*Task prompt*. Below is a block of records. Copy every line in it that contains the word "pixels".

*Records for this exercise*.

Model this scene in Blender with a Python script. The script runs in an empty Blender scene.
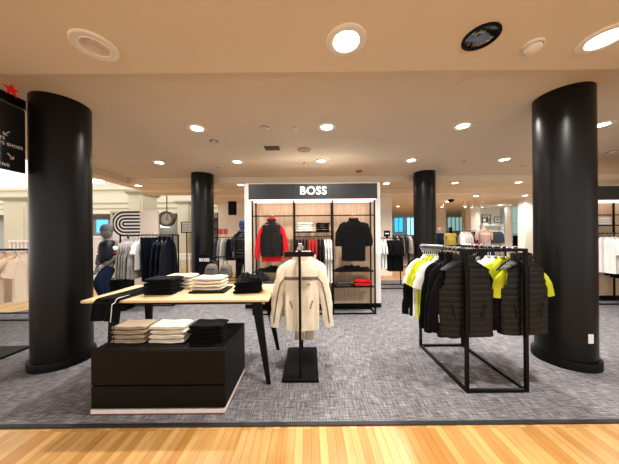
--
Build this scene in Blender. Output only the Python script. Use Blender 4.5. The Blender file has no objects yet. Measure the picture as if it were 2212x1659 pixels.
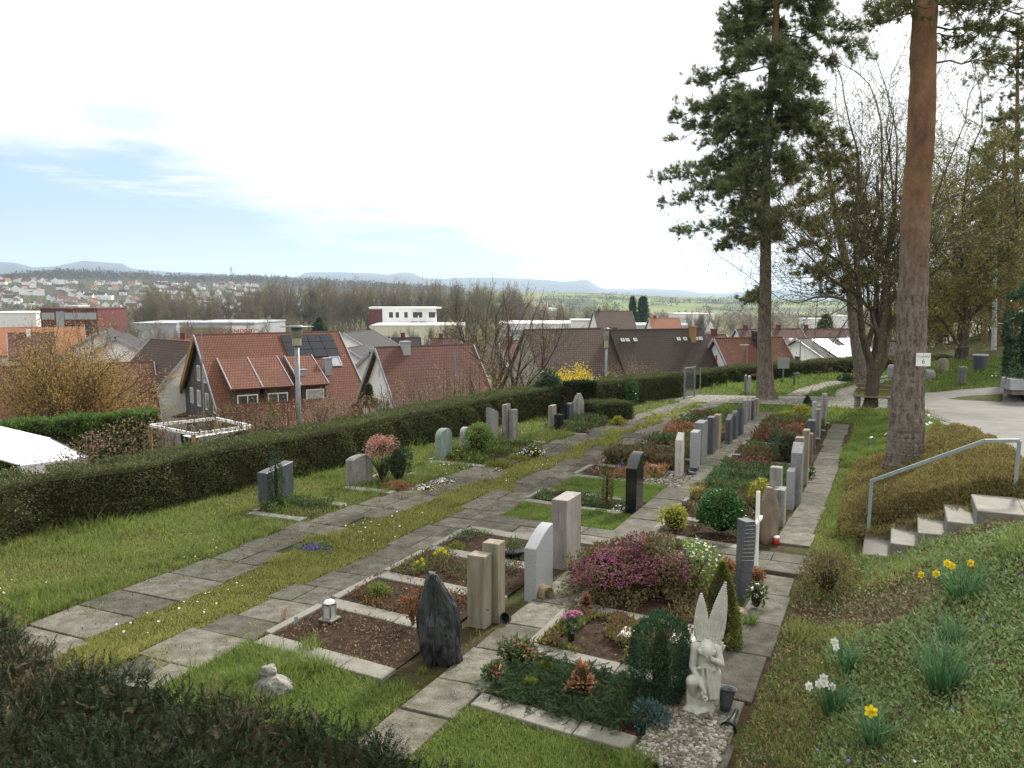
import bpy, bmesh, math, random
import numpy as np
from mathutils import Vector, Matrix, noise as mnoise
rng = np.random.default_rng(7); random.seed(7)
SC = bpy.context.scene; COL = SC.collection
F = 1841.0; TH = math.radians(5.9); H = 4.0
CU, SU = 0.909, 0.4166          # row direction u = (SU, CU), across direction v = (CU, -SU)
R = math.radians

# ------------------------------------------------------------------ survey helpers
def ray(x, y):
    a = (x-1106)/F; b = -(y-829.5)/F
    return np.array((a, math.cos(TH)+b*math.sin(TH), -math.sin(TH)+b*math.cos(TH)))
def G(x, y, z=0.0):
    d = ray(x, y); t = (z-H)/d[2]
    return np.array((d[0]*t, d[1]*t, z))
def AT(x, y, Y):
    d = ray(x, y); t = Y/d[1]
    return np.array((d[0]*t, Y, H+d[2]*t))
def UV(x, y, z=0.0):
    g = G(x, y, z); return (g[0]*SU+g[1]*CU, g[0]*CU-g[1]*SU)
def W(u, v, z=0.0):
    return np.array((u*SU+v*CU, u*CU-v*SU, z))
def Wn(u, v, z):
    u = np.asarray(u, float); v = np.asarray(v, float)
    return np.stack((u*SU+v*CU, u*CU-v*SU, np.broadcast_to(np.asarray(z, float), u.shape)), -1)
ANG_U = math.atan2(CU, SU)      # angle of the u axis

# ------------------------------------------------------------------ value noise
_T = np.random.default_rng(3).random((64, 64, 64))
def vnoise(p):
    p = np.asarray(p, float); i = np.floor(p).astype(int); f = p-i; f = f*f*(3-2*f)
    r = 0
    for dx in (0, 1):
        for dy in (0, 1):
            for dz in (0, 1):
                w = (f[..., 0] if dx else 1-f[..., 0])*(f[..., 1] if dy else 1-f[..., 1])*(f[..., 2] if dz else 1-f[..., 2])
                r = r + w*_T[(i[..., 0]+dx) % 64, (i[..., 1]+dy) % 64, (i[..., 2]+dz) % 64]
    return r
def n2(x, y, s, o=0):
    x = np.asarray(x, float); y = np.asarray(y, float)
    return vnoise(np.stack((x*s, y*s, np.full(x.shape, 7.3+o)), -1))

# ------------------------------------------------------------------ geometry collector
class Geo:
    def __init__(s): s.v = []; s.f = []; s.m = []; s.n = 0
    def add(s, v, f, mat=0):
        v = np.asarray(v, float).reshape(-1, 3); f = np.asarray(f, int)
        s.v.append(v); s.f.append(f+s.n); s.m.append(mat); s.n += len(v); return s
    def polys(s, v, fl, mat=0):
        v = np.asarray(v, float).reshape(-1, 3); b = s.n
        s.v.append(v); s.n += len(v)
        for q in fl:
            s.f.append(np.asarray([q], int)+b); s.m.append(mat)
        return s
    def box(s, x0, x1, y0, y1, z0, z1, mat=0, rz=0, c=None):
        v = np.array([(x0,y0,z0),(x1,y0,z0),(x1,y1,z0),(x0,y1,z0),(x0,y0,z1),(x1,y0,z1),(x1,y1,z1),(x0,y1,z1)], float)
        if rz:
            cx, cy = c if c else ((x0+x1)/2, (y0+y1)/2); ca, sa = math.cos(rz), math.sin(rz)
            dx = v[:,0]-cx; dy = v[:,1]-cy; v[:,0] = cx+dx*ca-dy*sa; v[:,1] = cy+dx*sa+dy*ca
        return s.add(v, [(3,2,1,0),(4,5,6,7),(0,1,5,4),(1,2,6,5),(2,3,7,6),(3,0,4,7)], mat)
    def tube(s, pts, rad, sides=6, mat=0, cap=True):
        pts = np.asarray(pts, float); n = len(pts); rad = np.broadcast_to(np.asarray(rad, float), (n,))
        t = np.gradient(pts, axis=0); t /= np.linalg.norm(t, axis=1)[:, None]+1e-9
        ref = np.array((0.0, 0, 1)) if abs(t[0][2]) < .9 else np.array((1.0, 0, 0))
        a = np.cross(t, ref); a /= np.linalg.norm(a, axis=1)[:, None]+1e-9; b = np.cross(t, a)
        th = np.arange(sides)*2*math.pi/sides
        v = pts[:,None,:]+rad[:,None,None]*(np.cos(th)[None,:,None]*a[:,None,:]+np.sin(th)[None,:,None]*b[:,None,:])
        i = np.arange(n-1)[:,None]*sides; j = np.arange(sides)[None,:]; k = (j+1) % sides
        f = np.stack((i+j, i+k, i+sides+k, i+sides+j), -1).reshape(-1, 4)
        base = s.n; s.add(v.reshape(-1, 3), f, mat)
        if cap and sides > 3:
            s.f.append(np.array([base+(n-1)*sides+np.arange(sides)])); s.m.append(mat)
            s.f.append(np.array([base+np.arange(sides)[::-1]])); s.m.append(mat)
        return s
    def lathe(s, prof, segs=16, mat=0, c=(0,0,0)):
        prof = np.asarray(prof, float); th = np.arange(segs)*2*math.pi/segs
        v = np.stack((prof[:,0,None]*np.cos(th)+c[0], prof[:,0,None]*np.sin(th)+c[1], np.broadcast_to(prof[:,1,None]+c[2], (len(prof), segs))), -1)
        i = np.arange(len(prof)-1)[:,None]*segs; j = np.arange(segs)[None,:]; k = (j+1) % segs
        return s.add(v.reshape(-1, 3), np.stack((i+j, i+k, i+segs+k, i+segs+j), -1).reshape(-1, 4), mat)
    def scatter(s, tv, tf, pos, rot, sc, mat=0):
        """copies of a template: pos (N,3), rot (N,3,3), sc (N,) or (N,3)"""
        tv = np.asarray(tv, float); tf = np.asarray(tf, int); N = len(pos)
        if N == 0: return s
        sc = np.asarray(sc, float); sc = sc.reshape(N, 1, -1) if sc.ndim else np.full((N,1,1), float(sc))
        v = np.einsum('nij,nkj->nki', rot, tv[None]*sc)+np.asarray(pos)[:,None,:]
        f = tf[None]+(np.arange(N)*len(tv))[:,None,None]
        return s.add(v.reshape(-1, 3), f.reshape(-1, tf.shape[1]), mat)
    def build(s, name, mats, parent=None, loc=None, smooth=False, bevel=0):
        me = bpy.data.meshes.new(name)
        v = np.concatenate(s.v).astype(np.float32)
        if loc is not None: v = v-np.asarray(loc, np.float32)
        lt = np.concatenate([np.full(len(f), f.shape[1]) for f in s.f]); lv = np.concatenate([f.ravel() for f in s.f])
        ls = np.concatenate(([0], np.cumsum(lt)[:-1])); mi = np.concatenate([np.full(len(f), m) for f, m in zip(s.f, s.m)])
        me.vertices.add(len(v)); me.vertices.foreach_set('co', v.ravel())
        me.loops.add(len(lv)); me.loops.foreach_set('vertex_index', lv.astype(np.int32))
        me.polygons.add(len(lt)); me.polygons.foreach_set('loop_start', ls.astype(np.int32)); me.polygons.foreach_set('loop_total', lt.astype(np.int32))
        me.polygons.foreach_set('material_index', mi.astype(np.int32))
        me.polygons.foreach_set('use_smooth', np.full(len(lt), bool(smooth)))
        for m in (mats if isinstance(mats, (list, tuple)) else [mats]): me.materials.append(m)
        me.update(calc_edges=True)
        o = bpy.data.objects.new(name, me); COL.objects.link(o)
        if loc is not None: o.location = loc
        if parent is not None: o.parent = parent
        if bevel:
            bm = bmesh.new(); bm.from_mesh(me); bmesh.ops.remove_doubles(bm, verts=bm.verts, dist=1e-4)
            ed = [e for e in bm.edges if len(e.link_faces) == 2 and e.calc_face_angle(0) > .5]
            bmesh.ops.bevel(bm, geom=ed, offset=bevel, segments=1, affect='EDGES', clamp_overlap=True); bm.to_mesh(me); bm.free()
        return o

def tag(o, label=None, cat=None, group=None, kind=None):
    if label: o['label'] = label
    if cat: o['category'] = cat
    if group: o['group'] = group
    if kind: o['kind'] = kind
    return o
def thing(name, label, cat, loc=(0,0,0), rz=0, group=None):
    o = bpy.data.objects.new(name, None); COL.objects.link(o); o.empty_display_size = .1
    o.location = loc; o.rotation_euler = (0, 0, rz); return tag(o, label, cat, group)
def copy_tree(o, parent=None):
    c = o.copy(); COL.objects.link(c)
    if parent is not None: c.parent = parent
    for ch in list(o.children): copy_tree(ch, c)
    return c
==
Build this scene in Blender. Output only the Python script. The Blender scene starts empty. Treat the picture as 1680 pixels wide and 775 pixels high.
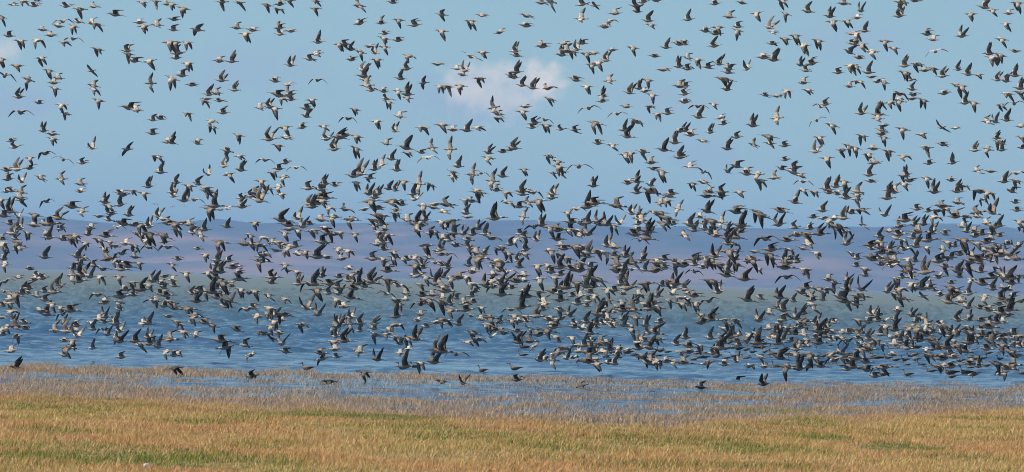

*Output of the task*.
Build this scene in Blender. Output only the Python script. Use Blender 4.5. The Blender file has no objects yet. Measure the picture as if it were 2212x1659 pixels.
Build this scene in Blender. Output only the Python script. The Blender scene starts empty. Treat the picture as 1680 pixels wide and 775 pixels high.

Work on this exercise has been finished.